Suaire de Turin : une source médiévale révèle que le linceul était considéré comme une supercherie dès le XIVᵉ siècle

Nouvelle pièce au dossier du célèbre suaire de Turin : un texte inédit de Nicole Oresme, redécouvert et édité par des médiévistes, confirme que le linceul était déjà perçu comme une représentation et non une relique dès la fin du Moyen Âge.

Un tissu vénéré, mais contesté

Apparu dans une église de Champagne en 1354, le suaire de Turin – appelé aussi “Saint-Suaire” – intrigue depuis près de sept siècles. Pour les croyants, il s’agirait du linceul ayant recueilli l’empreinte du corps du Christ après sa crucifixion. Pourtant, les analyses au carbone 14 menées dans les années 1980 ont montré que le tissu datait du XIIIᵉ ou XIVᵉ siècle, confirmant son origine médiévale.

Le 28 août 2025, l’historien Nicolas Sarzeaud a publié dans le Journal of Medieval History une étude approfondie sur les sources médiévales relatives au suaire. Elle révèle qu’un théologien de renom, Nicole Oresme (1320-1382), en faisait déjà mention comme exemple de mystification dans un traité sur les phénomènes extraordinaires écrit peu après 1370.

Lirey : un objet controversé dès son apparition

À l’époque, le tissu était exposé à Lirey par Geoffroy II de Charny, seigneur local. Son père l’avait fait placer dans la collégiale qu’il avait fondée, mais la dévotion suscitée inquiéta l’évêque de Troyes, qui ordonna une enquête et fit confisquer l’objet.

Dans une lettre de 1389, le pape Clément VII autorisa finalement Geoffroy II à exposer le suaire, mais à une condition : il devait être présenté comme une simple “figure ou représentation” et non comme une relique. Ce statut de représentation resta en vigueur jusqu’à son acquisition par la maison de Savoie en 1453, date à partir de laquelle il gagna progressivement son prestige actuel.

Nicole Oresme, pionnier de la critique rationnelle

Le texte d’Oresme éclaire d’un jour nouveau l’affaire. Pour l’historien Nicolas Sarzeaud, “il n’y avait strictement aucun débat sur le caractère authentique de l’objet à l’époque. Pour ses propriétaires comme pour l’Église, le tissu n’était qu’une représentation, en aucun cas le linceul du Christ.”

Le théologien normand utilisait le cas de Lirey pour illustrer la manière dont certains clercs pouvaient tromper les fidèles afin de récolter des offrandes. Fait notable : il ne détaille pas le suaire, preuve que son caractère frauduleux était déjà largement connu.

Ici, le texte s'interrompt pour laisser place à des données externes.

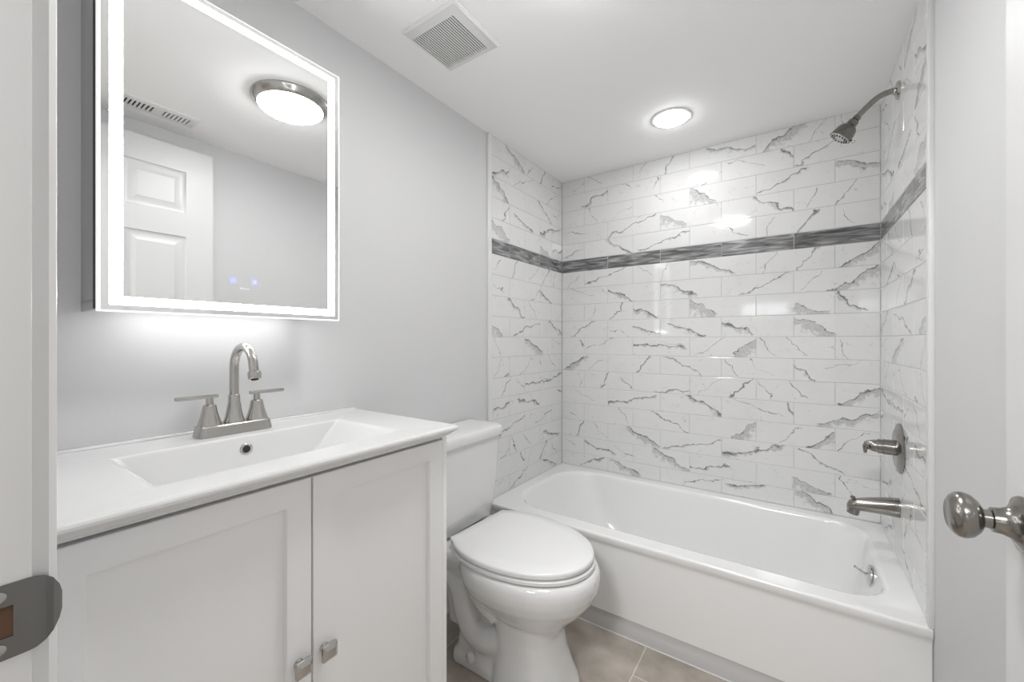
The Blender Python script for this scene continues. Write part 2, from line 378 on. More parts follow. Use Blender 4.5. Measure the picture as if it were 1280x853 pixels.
def tiled(name, width, joints, O, U, Nn, thick, parent=None, table=None, margin=0):
    """O bottom corner on the tile face, U along, Nn out of the wall"""
    O = Vector(O); U = Vector(U); Nn = Vector(Nn); V = Vector((0, 0, 1))
    bm = bmesh.new(); uvl = bm.loops.layers.uv.new('UVMap')
    la = bm.loops.layers.float_color.new('va'); lb = bm.loops.layers.float_color.new('vb'); lw = bm.loops.layers.float_color.new('vw')
    g = .0010; e = .0016; dpt = .0012
    P = lambda u, z, d: O+U*u+V*z+Nn*d
    # grout bed
    vs = [bm.verts.new(P(u, z, d)) for d in (-thick, -dpt) for u, z in ((0, ZRIM-.0), (width, ZRIM-.0), (width, ZC), (0, ZC))]
    for q in ((0, 1, 2, 3), (4, 5, 6, 7), (0, 1, 5, 4), (1, 2, 6, 5), (2, 3, 7, 6), (3, 0, 4, 7)):
        bm.faces.new([vs[i] for i in q]).material_index = 1
    rnd = random.Random(hash(name) % 1000 if False else len(name)*17)
    for rid, z0, z1, typ in tile_rows():
        js = joints[typ]
        for i in range(len(js)-1):
            a, c = js[i]+g, js[i+1]-g; b0, b1 = z0+g, z1-g
            if c-a < .006 or b1-b0 < .006: continue
            # local print coordinates: cut tiles keep the full tile's scale
            if rid == 'S': veins = []
            elif table and rid in table and i < len(table[rid]): veins = table[rid][i]
            else: veins = rnd.choice(POOL)
            tw = c-a; thh = b1-b0
            full = .303
            uo = 0
            if not table and tw < .28: uo = rnd.uniform(0, full-tw)
            sw = tw if table else full
            A = (9, 9, 9.1, 9); Bv = (9, 9, 9.1, 9); w1 = s1 = w2 = 0
            if len(veins) > 0:
                v = veins[0]; A = (v[0]*sw, v[1]*ROW, v[2]*sw, v[3]*ROW); w1, s1 = v[4], v[5]
            if len(veins) > 1:
                v = veins[1]; Bv = (v[0]*sw, v[1]*ROW, v[2]*sw, v[3]*ROW); w2 = v[4]
            seed = rnd.random()
            outer = [(a, b0), (c, b0), (c, b1), (a, b1)]; inner = [(a+e, b0+e), (c-e, b0+e), (c-e, b1-e), (a+e, b1-e)]
            ov = [bm.verts.new(P(u, z, -dpt)) for u, z in outer]; iv = [bm.verts.new(P(u, z, 0)) for u, z in inner]
            faces = [(bm.faces.new(iv), inner)]
            for k in range(4):
                j = (k+1) % 4
                faces.append((bm.faces.new((ov[k], ov[j], iv[j], iv[k])), [outer[k], outer[j], inner[j], inner[k]]))
            for f, co in faces:
                f.material_index = 2 if rid == 'S' else 0
                for lp, (u, z) in zip(f.loops, co):
                    lp[uvl].uv = (u-a+uo, z-b0 if z1-z0 > .09 or rid == 'S' else z-b0)
                    lp[la] = A; lp[lb] = Bv; lp[lw] = (w1, s1, w2, seed)
    o = finish(name, bm, [M['marble'], M['grout'], M['accent']], parent, sharp=10, recalc=True)
    return o
jb = {'full': [W*k/5 for k in range(6)], 'half': [0]+[W*(k+.5)/5 for k in range(5)]+[W]}
wall_back = struct(tiled('wall_back', W, jb, (0, 0, 0), (1, 0, 0), (0, -1, 0), .10, None, BACK))
js = {'full': [0, .154, .464, -YT], 'half': [0, .300, -YT]}
js = {'full': [0, -YT-.586, .464, -YT], 'half': [0, -YT-.44, -YT]}
# distances from the near end: joints measured from the photograph at y = -0.586, -0.276 and -0.44
js = {'full': [0, .154, .464, -YT], 'half': [0, .300, .605, -YT]}
struct(tiled('tile_surround', -YT, js, (0, YT, 0), (0, 1, 0), (1, 0, 0), .006, wall_left))
struct(tiled('tile_surround', -YT, js, (W, YT, 0), (0, 1, 0), (-1, 0, 0), .008, wall_right))
bm = bmesh.new(); box(bm, XL-.12, XR+.12, .0, .12, 0, ZRIM-.0005)
finish('wall_base', bm, M['wall'], wall_back)
# white edge profiles closing the tile
for nm, xa, xb in (('trim_1', XL-.002, .0035), ('trim_2', W-.0035, XR+.002)):
    bm = bmesh.new(); box(bm, xa, xb, YT-.030, YT-.001, ZRIM+.0002, ZC, .003)
    struct(finish(nm, bm, M['trim']))

# --- door frame: jambs, head, stop and casings
bm = bmesh.new()
box(bm, DX0-.018, DX0, YO-.002, YN+.001, 0, 2.12, .0025); box(bm, DX1, DX1+.018, YO-.002, YN+.001, 0, 2.12, .002)
box(bm, DX0-.018, DX1+.018, YO-.002, YN+.001, 2.105, 2.125, .002)
jamb = struct(finish('trim_3', bm, M['trim']))
bm = bmesh.new()   # door stop
box(bm, DX0, DX0+.010, YO+.010, YO+.045, 0, 2.105, .002); box(bm, DX1-.010, DX1, YO+.010, YO+.045, 0, 2.105, .002); box(bm, DX0, DX1, YO+.010, YO+.045, 2.093, 2.105, .002)
finish('stop', bm, M['trim'], jamb)
def casing_bm(x0, sgn):
    b_ = bmesh.new()     # moulded profile in (x, y), extruded up
    prof = [(0, 0), (0, .010), (.004, .0145), (.010, .0155), (.016, .0125), (.040, .0095), (.048, .0135), (.057, .0150), (.057, 0)]
    prism(b_, [(x0+sgn*u, YN+v) for u, v in prof], 'z', 0, 2.17 if False else 2.16); return b_
struct(finish('trim_4', casing_bm(DX0-.006, -1), M['trim']))
bm = bmesh.new(); prism(bm, [(DX1+.006+u, YN+v) for u, v in [(0, 0), (0, .010), (.004, .0145), (.010, .0155), (.026, .0125), (.026, 0)]], 'z', 0, 2.16)
struct(finish('trim_5', bm, M['trim']))
bm = bmesh.new(); box(bm, DX0-.063, DX1+.032, YN, YN+.014, 2.112, 2.172, .003)
struct(finish('trim_6', bm, M['trim']))

# --- the neighbouring room behind the camera (seen only as reflections and as daylight)
HX0, HX1, HY, HZ = -1.2, 2.9, -5.6, 2.5
bm = bmesh.new(); box(bm, HX0, HX1, HY-.3, YO, HZ, HZ+.1); struct(finish('ceiling', bm, M['ceiling']))
bm = bmesh.new(); box(bm, HX0-.1, HX0, HY, YO, 0, HZ); struct(finish('wall_hall_left', bm, M['trim']))
bm = bmesh.new(); box(bm, HX1, HX1+.1, HY, YO, 0, HZ); struct(finish('wall_hall_right', bm, M['trim']))
WX0, WX1, WZ0, WZ1 = .45, 1.18, 1.55, 1.83
bm = bmesh.new()
box(bm, HX0, WX0, HY-.1, HY, 0, HZ); box(bm, WX1, HX1, HY-.1, HY, 0, HZ); box(bm, WX0, WX1, HY-.1, HY, 0, WZ0); box(bm, WX0, WX1, HY-.1, HY, WZ1, HZ)
struct(finish('wall_hall_far', bm, M['trim']))
bm = bmesh.new()
for a in (WX0, (WX0+WX1)/2-.02, WX1-.04): box(bm, a, a+.04, HY-.09, HY-.04, WZ0, WZ1, .003)
box(bm, WX0, WX1, HY-.09, HY-.04, WZ0, WZ0+.04, .003); box(bm, WX0, WX1, HY-.09, HY-.04, WZ1-.04, WZ1, .003)
struct(finish('window_1', bm, M['trim']))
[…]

Un témoignage historique précieux

Cette redécouverte a deux implications majeures. D’une part, elle confirme que le suaire n’a jamais été considéré comme une relique au XIVᵉ siècle, même par ses propriétaires. D’autre part, elle illustre le rôle central des intellectuels médiévaux dans la détection de la fraude et la défense de la vérité.

“Au Moyen Âge, l’intellectuel était vu comme l’arbitre du vrai et du faux”, rappelle Sarzeaud. “Oresme nous enseigne que l’émotion collective et l’apparence ne suffisent pas : ce sont les sources, les preuves et les procédures de vérification qui protègent contre l’erreur – une leçon toujours d’actualité.”